Labor disputes at Southwest Airlines threatens corporate culture

Southwest Airlines Co., the proud owner of a company culture that values fun, hard work and an unorthodox mindset, is contending with an unaccustomed challenge: hostile public disputes with its labor unions.

Waves of employees are picketing and waving anti-Southwest placards while unions representing more than two-thirds of the workforce called on Chief Executive Officer Gary Kelly to step down this month. Additionally, the carrier’s head of labor relations, Randy Babbitt, announced his retirement late Tuesday.

The acrimony is fueling concerns about higher expenses as many employees fight for their first pay raises in years. The airline says it needs productivity gains and new work rules after losing much of its advantage in operating costs over American Airlines Group Inc., Delta Air Lines Inc. and other larger rivals. Southwest is also fending off ultra-discounters like Spirit Airlines Inc.

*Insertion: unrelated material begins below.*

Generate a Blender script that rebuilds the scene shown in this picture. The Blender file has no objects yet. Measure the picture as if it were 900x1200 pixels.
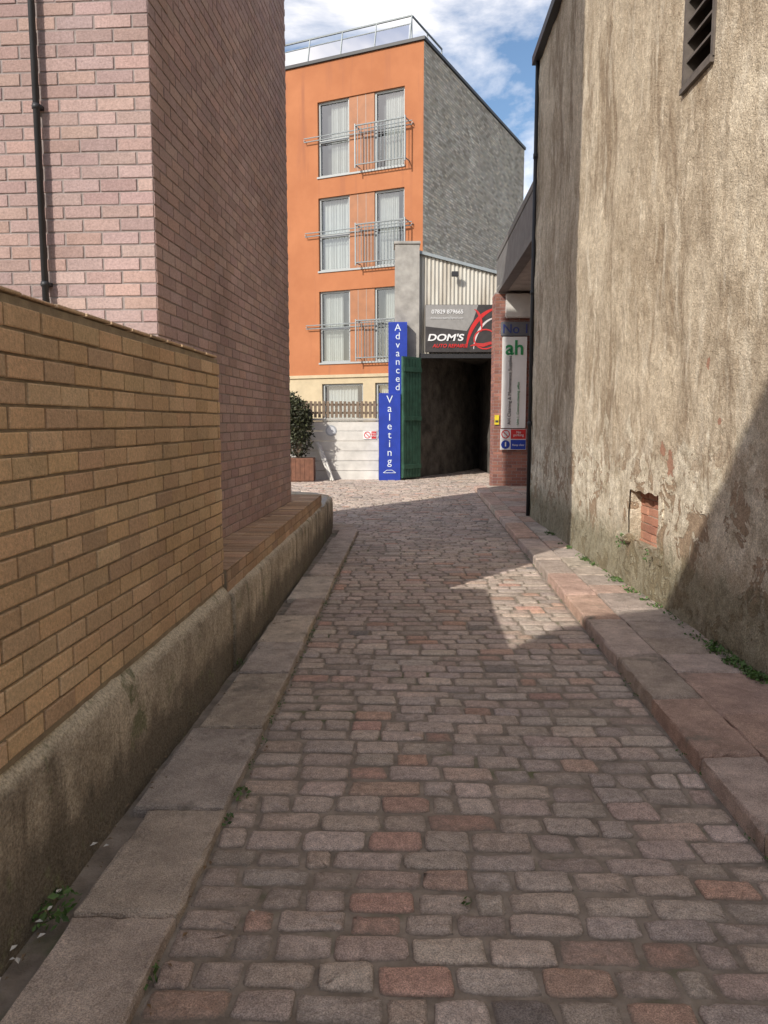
import bpy, math, random
from mathutils import Vector, noise, Matrix
random.seed(7)
R=random.random
def U(a,b): return a+(b-a)*R()
S=bpy.context.scene
S.view_settings.view_transform='Standard'
S.view_settings.look='None'
S.view_settings.exposure=0

# ---------------------------------------------------------------- helpers
class MB:
    def __init__(s): s.v=[];s.f=[];s.c=[]
    def add(s,vs,fs,col=(1,1,1)):
        o=len(s.v); s.v.extend([tuple(p) for p in vs])
        for f in fs: s.f.append([i+o for i in f]); s.c.append(col)
    def quad(s,a,b,c,d,col=(1,1,1)): s.add([a,b,c,d],[(0,1,2,3)],col)
    def obj(s,name,mat,parent=None,smooth=False):
        me=bpy.data.meshes.new(name); me.from_pydata(s.v,[],s.f)
        a=me.color_attributes.new('Col','FLOAT_COLOR','CORNER')
        buf=[]
        for f,c in zip(s.f,s.c):
            buf.extend([c[0],c[1],c[2],1.0]*len(f))
        a.data.foreach_set('color',buf)
        if smooth: me.polygons.foreach_set('use_smooth',[True]*len(me.polygons))
        me.materials.append(mat); me.update()
        o=bpy.data.objects.new(name,me); S.collection.objects.link(o)
        if parent: o.parent=parent
        return o
class Fr:
    def __init__(s,O,ux,uy=None):
        s.O=Vector((O[0],O[1],O[2] if len(O)>2 else 0)); s.ux=Vector((ux[0],ux[1],0)).normalized()
        s.uy=Vector((uy[0],uy[1],0)).normalized() if uy else Vector((s.ux.y,-s.ux.x,0))
    def p(s,x,y,z): return s.O+s.ux*x+s.uy*y+Vector((0,0,z))
W=Fr((0,0,0),(1,0),(0,1))
def box(mb,x0,x1,y0,y1,z0,z1,fr=W,col=(1,1,1),bev=0):
    if bev<=0:
        vs=[fr.p(x,y,z) for z in (z0,z1) for (x,y) in ((x0,y0),(x1,y0),(x1,y1),(x0,y1))]
        mb.add(vs,[(0,3,2,1),(4,5,6,7),(0,1,5,4),(1,2,6,5),(2,3,7,6),(3,0,4,7)],col)
    else:
        b=bev
        rings=[(z0,b),(z0+b,0),(z1-b,0),(z1,b)]
        vs=[]
        for z,i in rings:
            vs+= [fr.p(x,y,z) for (x,y) in ((x0+i,y0+i),(x1-i,y0+i),(x1-i,y1-i),(x0+i,y1-i))]
        fs=[(3,2,1,0),(12,13,14,15)]
        for k in range(3):
            for j in range(4):
                a=k*4+j;bq=k*4+(j+1)%4
                fs.append((a,bq,bq+4,a+4))
        mb.add(vs,fs,col)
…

While Southwest is no stranger to tough contract negotiations — more of its employees belong to unions than at any other U.S. carrier — what’s new is the degree to which those labor groups are going public with details of the talks.

 

 

Southwest began operations in 1971, flying to three Texas cities with three planes. Today, it carries more passengers on domestic routes than any other, operates 719 aircraft and has 53,200 employees.